AT&T’s Push for a Fake Net Neutrality Law Begins in Earnest motherboard.vice.com

Karl Bode, Vice:

After successfully lobbying to kill net neutrality and broadband privacy protections, the company this week took out a full page ad (embedded below) in papers ranging from the New York Times to the Washington Post. In it, AT&T CEO Randall Stephenson insists AT&T is so concerned about consumer welfare, it’s backing a new effort for an “internet bill of rights.”

[…]

In just the last few years, the company has been fined $18.6 million for helping rip off programs for the hearing impaired; fined $10.4 million for ripping off a program for low-income families; and fined $105 million for helping “crammers” by intentionally making fraudulent charges more difficult to see on customer bills.

This is the same company that also charged broadband subscribers more money simply to protect their own privacy, was caught ignoring drug dealers running a directory assistance scam, and has repeatedly been busted violating net neutrality.

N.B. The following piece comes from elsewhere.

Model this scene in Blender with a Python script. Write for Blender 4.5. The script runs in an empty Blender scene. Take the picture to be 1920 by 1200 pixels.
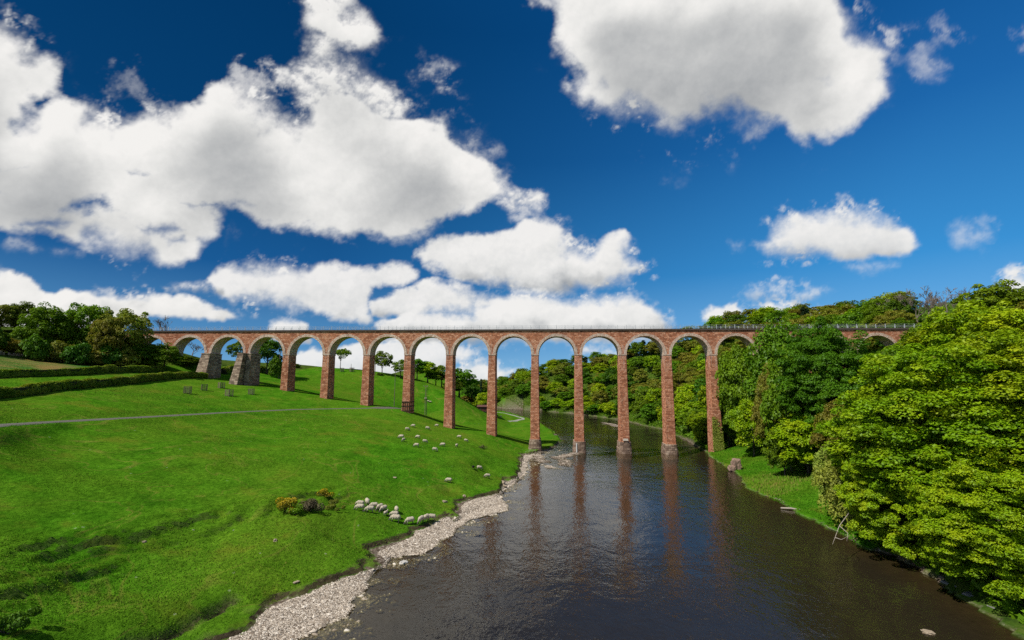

Consumers certainly do need a “bill of rights” to protect them from the business-as-usual actions of AT&T and its competitors. For that reason, they shouldn’t get to write the law. Their lobbyists are hard at work getting representatives like Marsha Blackburn to introduce favourable legislation, and that’s why Americans need to speak up, and speak loudly. A collective voice that will not tolerate the loss of net neutrality is something a congressperson isn’t eager to fight.